While the adolescent trials may be endemic to the human condition, I do believe our society has increased the likelihood that trouble may come. First, we have extended the period during which teens may express themselves independently. For most of human history until the late twentieth century, children went to work and began a more-or-less adult life at the start of adolescence. The development of universal education lasting thirteen years pushes adulthood and its responsibilities much later, even later yet for children who attend college right after high school.

The other societal phenomenon that makes today’s adolescent more likely to have problems is the freedom most children are given at an early age. In many modern homes, children have their own room, their own TV, their own computer giving them a degree of independence that was unknown until recently. Add to this the almost universal teenage driver’s license and often free use of a car, and you have a recipe for disaster. The teens who don’t kill themselves (and their friends) by driving insanely drive themselves into all sorts of places they would not otherwise be able to access. Prognosis: trouble.

One would hope that teens from Christian homes would be spared these temptations. As a teacher in Christian high schools for many years, I have witnessed the evidence that this is too often not the case. In fact, it seems as if the children from stricter parents tend to push the limits even harder than their less restricted peers. I cannot count the number of times I have heard teens say they despise rules when the reasons for the rules are not explained to them in any acceptable way. When petty infractions incur draconian discipline, many teens decide that all rules were made to be broken. I have seen many disasters including suicide committed by teens who could not bear up under the seeming mindlessness of their parents’ requirements.

One can understand the frustration that caused Mark Twain to quip, “When a boy turns 13, put him in a barrel and feed him through a knot hole. When he turns 16, plug up the hole.” Overkill, yes, but understandable. Children differ in how they react to adolescent trials and must be treated accordingly. As I watched things in the home where I grew up, I saw everything from complete compliance in one of my siblings to near disastrous rebellion in another. There is no one-size-fits-all approach as Twain humorously suggested.

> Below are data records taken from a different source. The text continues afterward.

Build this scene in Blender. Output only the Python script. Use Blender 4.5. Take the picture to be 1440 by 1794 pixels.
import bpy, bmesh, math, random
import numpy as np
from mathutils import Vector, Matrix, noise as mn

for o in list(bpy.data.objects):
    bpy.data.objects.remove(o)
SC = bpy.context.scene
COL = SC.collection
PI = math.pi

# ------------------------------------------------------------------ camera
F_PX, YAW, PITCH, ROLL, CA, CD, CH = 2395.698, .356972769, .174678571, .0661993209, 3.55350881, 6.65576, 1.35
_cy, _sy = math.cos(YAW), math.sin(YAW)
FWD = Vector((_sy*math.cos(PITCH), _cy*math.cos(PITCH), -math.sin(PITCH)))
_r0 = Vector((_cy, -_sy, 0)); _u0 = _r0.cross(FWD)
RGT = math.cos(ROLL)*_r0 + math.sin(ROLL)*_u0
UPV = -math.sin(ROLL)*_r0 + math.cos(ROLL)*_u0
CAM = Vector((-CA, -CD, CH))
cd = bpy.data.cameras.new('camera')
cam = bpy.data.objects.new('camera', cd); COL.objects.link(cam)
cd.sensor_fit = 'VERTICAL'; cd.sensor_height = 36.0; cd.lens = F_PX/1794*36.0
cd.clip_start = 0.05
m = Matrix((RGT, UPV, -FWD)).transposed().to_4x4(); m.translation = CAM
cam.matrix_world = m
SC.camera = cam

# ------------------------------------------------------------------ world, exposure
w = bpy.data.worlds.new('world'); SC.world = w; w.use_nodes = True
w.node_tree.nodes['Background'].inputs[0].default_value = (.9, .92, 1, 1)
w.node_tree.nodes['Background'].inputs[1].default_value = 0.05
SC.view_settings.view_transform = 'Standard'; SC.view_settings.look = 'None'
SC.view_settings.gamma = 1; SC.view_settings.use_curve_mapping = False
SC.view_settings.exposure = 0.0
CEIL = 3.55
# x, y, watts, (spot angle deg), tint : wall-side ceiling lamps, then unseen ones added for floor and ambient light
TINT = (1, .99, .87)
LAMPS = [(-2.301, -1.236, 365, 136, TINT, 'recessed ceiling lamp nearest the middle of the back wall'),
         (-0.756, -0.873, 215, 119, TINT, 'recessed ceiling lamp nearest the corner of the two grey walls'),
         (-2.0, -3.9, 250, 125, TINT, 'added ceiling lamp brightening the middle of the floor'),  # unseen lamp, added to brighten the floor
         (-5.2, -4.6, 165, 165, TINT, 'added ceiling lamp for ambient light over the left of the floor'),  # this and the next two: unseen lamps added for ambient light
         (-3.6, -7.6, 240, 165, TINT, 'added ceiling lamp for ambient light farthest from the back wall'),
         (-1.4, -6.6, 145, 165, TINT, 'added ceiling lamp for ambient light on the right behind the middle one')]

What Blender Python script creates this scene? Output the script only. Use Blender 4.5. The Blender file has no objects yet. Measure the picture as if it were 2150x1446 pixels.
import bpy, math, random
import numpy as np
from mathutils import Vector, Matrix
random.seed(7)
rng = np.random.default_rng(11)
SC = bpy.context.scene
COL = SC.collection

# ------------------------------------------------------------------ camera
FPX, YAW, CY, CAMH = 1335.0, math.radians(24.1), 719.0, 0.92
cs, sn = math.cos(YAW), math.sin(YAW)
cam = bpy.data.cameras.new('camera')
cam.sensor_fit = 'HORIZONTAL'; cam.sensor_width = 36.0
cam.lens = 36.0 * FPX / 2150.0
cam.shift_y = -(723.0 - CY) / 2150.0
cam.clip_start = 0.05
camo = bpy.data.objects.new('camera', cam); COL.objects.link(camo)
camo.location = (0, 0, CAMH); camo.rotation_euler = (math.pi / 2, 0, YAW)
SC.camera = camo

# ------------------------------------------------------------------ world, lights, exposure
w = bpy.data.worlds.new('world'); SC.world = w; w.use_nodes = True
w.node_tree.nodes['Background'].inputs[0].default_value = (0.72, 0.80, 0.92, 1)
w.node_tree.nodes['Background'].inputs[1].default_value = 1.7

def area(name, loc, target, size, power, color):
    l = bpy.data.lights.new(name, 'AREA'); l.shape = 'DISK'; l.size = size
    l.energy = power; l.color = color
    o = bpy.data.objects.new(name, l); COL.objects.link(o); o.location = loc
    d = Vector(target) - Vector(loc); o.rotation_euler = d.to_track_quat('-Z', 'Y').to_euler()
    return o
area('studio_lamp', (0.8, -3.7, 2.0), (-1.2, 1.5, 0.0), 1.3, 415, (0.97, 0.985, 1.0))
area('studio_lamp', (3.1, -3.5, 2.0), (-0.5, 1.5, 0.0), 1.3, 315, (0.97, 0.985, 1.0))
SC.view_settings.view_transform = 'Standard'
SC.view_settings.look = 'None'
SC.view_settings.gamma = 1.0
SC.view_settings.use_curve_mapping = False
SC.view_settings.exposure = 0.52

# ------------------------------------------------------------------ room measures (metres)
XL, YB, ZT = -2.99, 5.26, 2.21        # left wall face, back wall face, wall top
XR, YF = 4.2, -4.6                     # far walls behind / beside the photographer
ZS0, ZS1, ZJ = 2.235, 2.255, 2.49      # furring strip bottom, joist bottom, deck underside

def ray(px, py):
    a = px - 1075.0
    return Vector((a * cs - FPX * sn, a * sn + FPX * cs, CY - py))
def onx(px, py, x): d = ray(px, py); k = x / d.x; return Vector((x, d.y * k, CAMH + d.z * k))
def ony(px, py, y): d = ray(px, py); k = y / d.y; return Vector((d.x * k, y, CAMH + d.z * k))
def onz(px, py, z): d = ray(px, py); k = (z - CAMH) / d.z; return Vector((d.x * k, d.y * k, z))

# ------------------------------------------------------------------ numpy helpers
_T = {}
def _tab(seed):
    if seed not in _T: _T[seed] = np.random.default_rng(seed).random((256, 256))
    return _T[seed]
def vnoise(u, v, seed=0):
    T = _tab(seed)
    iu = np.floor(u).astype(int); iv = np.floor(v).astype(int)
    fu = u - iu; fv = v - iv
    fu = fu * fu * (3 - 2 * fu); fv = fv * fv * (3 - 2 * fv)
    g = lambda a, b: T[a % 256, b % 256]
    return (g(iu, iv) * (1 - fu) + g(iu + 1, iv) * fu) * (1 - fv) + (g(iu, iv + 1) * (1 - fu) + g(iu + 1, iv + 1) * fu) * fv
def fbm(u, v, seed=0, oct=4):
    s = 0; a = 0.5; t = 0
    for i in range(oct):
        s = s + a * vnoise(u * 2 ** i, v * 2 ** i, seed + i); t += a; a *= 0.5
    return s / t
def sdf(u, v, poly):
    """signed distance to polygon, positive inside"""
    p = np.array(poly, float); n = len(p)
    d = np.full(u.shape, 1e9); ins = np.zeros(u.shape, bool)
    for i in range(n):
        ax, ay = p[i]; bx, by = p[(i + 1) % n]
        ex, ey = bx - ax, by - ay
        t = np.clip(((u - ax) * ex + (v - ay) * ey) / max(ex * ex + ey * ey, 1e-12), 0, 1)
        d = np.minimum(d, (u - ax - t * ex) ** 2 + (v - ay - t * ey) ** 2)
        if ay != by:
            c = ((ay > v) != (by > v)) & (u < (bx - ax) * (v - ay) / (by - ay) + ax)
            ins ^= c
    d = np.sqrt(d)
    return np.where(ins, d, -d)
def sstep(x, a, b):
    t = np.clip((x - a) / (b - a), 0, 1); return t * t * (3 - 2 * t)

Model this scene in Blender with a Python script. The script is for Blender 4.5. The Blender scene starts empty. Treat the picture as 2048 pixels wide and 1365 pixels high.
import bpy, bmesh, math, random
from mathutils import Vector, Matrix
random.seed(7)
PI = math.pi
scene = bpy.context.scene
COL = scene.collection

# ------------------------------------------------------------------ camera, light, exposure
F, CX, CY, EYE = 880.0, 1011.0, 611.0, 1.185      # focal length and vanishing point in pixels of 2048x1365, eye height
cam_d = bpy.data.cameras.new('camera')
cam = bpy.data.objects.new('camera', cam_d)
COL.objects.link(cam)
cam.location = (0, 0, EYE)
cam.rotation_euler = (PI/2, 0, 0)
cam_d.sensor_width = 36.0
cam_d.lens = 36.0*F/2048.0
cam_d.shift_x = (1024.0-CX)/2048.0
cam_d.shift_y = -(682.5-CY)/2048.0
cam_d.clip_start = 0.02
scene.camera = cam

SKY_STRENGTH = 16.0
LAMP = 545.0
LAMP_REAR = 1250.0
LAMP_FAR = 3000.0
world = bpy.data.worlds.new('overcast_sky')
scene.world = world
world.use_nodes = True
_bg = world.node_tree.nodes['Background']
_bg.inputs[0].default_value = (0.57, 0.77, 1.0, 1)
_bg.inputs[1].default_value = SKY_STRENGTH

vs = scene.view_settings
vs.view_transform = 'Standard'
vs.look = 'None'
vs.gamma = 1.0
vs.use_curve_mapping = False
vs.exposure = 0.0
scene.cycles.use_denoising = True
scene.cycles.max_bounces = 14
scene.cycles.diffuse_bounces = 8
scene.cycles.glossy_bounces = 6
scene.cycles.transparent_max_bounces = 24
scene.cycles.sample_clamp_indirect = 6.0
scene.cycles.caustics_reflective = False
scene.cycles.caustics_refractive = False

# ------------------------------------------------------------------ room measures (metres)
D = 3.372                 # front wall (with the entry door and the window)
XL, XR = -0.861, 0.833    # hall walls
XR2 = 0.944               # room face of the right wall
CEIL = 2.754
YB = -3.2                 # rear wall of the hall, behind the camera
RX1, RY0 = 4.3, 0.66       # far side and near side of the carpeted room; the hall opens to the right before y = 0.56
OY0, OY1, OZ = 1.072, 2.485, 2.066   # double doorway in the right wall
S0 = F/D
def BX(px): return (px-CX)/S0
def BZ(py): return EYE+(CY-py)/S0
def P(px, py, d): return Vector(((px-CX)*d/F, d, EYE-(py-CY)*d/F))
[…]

The Bible principle that best instructs parents on this issue is found in the often quoted, often misunderstood Proverbs 22:6, “Train up a child in the way he should go, and when he is old he will not depart from it.” This is often misunderstood as meaning that parents can mold a child in the way they think he should go: make rules for him to follow. I don’t think this is what the Teacher intended. Hebrew is a picture language, and the picture painted in this verse is instructive. A literal translation might read, “Begin training your youngster according to his tastes (literally: mouth)….” Many parents do take the mouth analogy seriously, thinking of a horse’s bit that forces the way. I prefer to see it as a call to find out the child’s interests and talents and help him develop them. Naturally, if a child “likes” breaking things and hurting people, this does not apply. But generally, children gravitate toward things they enjoy, and they can succeed at. Here is where the parents “lead.”

This idea of helping a child find his sweet spot in life is a metaphor for what God does with His children, I think. He places His Spirit within us at [re]birth, and the idea is that we will develop the natural talents we are given alongside the spiritual gifts God provides each one of us. If we allow God to “train us up in the way we should go,” when we mature in Christ, we will find satisfaction and have no desire to, “depart from [God’s plan for us.]” I’m glad God’s treatment is not like Mark Twain suggested but instead of stifling us, He “provides us all things richly for [our] enjoyment.” That enjoyment is doubled when we seek His path for us and walk in it.